Until recently such sentiments would have been contrary to the traditional American spirit of boosterism, the antithesis of the goal emblazoned on the WATCH US GROW signs on the outskirts of countless towns and villages. But now they express the mainstream of American opinion, and in communities across the U.S. reflect growing concern about the use, and the misuse, of the land.

Last year an estimated 3,000,000 acres of open land were gobbled up by urbanization, vacation developments, strip mining and highways. The total is equivalent to the land area of Connecticut. Next year another 3,000,000 acres will be built up, paved over or stripped. Most of the change is taking place on the relatively flat farm lands around the most populous cities, near shore lines, or in the most popular resort areas. In these locations particularly, the amount of land is limited —the all too many abuses of land are all too visible.
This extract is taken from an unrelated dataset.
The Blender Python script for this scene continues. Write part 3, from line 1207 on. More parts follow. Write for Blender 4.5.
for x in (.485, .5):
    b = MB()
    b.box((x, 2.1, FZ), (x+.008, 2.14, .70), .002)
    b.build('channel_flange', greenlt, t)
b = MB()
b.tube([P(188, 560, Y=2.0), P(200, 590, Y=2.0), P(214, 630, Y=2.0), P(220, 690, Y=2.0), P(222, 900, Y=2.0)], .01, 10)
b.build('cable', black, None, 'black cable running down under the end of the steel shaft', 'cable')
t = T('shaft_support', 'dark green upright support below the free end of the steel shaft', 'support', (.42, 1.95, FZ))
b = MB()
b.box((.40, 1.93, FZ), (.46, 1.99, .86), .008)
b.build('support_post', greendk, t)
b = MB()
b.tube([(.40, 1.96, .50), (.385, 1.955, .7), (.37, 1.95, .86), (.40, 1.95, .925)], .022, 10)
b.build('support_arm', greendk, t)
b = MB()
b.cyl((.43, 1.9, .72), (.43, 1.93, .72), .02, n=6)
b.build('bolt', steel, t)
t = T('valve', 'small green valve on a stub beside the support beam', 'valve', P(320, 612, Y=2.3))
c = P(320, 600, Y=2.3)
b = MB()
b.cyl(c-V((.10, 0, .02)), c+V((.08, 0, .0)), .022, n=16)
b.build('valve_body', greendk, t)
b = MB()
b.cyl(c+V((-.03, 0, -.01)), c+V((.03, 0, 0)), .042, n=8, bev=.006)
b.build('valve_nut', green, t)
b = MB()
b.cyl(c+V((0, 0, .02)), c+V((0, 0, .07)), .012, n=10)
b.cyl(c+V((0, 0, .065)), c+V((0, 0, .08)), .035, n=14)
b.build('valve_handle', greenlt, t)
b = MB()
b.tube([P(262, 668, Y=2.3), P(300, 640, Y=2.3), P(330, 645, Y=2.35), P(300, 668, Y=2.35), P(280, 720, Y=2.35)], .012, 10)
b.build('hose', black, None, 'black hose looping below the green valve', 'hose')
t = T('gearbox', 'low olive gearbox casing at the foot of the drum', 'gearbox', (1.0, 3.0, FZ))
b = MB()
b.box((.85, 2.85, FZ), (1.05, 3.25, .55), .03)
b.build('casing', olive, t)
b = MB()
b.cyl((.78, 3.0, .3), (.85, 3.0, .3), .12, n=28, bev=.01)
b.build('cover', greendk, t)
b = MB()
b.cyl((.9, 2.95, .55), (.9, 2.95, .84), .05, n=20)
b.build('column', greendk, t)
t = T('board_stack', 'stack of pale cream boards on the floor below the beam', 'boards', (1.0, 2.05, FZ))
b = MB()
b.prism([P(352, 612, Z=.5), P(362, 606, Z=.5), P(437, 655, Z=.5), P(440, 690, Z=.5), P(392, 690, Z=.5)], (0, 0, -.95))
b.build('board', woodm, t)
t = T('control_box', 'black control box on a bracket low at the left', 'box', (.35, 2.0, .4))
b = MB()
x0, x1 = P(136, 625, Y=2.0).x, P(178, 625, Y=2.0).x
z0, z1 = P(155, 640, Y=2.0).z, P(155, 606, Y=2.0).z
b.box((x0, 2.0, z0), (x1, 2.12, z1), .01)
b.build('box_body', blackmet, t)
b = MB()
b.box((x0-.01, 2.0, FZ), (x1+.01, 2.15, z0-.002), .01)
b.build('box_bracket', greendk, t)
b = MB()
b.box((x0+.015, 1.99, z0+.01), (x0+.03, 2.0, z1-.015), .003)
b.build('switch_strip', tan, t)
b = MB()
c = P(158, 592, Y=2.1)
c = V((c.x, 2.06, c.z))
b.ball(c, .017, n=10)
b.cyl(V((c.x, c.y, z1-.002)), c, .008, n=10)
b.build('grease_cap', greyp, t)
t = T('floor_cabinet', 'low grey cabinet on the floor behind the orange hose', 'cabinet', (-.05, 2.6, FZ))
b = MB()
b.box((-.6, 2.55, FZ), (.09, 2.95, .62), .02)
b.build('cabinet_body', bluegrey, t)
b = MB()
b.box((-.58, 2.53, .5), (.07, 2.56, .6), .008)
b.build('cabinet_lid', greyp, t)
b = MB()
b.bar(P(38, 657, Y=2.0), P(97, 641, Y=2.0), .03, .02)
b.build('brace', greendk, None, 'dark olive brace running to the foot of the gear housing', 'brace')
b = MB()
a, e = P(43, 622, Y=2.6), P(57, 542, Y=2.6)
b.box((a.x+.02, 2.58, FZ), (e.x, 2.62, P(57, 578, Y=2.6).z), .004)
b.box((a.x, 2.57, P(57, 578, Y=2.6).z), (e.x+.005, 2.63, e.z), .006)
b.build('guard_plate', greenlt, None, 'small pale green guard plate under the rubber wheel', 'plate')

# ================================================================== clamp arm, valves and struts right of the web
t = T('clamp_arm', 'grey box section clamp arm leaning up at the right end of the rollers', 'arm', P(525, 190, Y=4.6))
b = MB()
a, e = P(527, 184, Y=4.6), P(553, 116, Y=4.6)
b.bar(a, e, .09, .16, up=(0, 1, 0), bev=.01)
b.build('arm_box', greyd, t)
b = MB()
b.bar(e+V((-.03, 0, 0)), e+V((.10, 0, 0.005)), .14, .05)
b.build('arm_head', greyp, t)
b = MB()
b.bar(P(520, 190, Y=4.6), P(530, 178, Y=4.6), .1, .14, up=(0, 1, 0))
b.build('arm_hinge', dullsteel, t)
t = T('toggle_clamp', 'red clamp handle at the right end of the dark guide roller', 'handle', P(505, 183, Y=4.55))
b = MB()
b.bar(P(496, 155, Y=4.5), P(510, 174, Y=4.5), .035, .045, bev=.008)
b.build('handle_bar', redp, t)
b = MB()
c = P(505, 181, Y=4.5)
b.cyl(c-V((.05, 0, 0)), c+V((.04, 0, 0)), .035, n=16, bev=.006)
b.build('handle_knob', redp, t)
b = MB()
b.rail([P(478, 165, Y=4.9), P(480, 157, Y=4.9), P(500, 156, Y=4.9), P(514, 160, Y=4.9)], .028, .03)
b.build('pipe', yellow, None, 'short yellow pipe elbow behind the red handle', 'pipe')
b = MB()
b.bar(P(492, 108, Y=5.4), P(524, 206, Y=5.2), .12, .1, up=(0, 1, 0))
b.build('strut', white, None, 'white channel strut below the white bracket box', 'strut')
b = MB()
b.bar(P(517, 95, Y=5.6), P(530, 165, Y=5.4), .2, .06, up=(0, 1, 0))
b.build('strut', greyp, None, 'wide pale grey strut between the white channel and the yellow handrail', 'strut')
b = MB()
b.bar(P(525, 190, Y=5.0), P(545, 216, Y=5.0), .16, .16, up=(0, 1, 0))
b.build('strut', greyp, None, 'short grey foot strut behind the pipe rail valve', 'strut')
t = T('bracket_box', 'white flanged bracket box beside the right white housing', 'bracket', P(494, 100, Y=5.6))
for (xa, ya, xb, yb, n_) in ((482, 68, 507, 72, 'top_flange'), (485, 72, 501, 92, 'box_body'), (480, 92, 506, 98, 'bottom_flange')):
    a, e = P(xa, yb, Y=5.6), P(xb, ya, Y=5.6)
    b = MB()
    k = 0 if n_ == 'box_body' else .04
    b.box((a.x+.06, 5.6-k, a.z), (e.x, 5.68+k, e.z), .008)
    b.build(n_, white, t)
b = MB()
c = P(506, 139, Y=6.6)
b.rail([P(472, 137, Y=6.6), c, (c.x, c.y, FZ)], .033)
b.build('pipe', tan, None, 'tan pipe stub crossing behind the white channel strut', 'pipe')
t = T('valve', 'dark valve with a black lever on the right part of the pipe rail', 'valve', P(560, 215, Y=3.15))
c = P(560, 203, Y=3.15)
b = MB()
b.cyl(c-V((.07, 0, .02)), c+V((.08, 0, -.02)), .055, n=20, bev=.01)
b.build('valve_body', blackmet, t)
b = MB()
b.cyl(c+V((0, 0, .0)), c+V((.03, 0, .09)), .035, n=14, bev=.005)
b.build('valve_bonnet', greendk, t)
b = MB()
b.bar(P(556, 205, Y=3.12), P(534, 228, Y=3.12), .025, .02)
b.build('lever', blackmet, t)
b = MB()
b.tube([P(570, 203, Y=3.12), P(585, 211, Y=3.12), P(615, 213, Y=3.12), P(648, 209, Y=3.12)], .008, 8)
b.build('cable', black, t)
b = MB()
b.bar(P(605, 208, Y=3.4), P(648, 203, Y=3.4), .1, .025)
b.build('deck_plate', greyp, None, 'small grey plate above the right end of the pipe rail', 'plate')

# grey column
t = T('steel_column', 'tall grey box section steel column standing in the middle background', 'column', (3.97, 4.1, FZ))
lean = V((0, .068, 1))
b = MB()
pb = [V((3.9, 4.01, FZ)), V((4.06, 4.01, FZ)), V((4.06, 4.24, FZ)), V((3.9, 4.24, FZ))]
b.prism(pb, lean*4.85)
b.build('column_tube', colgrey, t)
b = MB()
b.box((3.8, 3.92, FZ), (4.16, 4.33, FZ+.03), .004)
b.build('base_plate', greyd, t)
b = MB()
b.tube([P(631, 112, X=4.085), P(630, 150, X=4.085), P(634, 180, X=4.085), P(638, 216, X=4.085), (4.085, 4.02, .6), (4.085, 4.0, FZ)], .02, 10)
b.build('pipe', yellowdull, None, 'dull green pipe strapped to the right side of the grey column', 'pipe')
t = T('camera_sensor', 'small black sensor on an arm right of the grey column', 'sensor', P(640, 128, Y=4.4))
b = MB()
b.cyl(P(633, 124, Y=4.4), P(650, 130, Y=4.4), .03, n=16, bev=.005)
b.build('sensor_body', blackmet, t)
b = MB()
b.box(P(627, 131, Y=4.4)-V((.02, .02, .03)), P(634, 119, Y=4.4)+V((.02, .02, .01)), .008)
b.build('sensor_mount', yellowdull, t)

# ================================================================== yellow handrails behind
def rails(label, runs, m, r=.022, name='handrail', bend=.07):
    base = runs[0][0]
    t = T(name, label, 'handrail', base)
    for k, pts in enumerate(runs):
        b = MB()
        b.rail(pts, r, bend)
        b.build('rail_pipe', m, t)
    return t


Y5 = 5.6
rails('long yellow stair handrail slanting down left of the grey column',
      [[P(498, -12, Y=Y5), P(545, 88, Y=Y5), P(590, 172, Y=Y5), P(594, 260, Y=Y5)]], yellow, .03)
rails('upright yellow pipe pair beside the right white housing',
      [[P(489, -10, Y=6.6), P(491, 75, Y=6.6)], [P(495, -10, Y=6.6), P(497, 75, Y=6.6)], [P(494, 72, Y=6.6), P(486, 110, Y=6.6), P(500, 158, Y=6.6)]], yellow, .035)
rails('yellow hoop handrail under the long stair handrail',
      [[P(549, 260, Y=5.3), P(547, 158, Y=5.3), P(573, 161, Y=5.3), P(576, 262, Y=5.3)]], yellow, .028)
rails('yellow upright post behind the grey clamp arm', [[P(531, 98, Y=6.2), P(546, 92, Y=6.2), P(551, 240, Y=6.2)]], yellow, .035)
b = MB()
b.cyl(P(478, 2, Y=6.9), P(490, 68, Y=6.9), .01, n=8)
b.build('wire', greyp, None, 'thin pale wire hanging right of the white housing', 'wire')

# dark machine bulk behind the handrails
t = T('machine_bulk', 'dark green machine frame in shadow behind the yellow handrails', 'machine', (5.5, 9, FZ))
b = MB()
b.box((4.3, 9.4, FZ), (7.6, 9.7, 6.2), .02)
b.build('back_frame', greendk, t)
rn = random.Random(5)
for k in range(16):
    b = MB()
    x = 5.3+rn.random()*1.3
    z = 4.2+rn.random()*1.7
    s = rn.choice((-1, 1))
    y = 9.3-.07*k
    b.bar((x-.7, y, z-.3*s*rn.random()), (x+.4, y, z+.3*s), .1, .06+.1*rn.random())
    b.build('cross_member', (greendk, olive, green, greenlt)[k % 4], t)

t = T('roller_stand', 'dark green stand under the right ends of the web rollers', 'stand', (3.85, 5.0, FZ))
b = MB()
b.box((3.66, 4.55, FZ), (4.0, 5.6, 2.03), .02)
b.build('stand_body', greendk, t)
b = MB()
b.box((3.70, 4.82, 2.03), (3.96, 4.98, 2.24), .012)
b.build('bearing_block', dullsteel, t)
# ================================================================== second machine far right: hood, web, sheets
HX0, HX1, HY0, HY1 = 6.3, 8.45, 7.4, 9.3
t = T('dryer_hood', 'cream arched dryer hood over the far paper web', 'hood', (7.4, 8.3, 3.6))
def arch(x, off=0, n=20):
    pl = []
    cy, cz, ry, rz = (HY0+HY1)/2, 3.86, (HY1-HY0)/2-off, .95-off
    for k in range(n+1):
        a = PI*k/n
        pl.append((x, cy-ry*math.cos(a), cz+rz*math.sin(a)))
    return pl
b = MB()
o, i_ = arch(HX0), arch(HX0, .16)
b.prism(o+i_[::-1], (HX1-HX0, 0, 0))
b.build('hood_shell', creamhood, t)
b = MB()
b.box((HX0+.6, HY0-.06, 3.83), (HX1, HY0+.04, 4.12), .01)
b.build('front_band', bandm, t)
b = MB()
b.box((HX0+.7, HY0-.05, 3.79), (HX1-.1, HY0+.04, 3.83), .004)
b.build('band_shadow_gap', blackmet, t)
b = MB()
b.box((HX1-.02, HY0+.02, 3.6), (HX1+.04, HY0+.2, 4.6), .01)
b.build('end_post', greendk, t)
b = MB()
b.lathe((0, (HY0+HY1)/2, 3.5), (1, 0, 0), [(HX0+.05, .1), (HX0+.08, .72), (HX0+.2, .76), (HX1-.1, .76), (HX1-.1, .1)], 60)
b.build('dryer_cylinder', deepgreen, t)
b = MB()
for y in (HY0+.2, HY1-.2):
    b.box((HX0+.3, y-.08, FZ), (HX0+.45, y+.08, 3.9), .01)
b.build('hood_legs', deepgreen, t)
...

Citizens have finally rebelled against the growing despoliation of the countryside and the social and economic ills that it creates. They have launched what amounts to an inchoate, national crusade to get better ways of using land no matter what the cost. In state referendums last year, Colorado's voters vetoed a bid to host the 1976 Winter Olympics; Californians restricted development along their entire 3,500-mile shore line; Floridians passed a $240 million bond issue to buy and preserve ecologically valuable land; New Yorkers approved a $1.15 billion environmental bond issue partly for the same purpose. A provocative study of land-use problems by a task force of Government officials and private experts headed by Laurance S. Rockefeller marveled at the movement and called it "America's new mood." Another study, for the Council on Environmental Quality, described it simply as "the quiet revolution."

The message has deeply impressed politicians. Last week President Nixon urged Congress to take quick action on bills to reform the use of land. The Senate has already passed a national land-use policy bill, and Congress is considering some 200 other measures dealing with problems from urban growth to forest management to the location of power plants.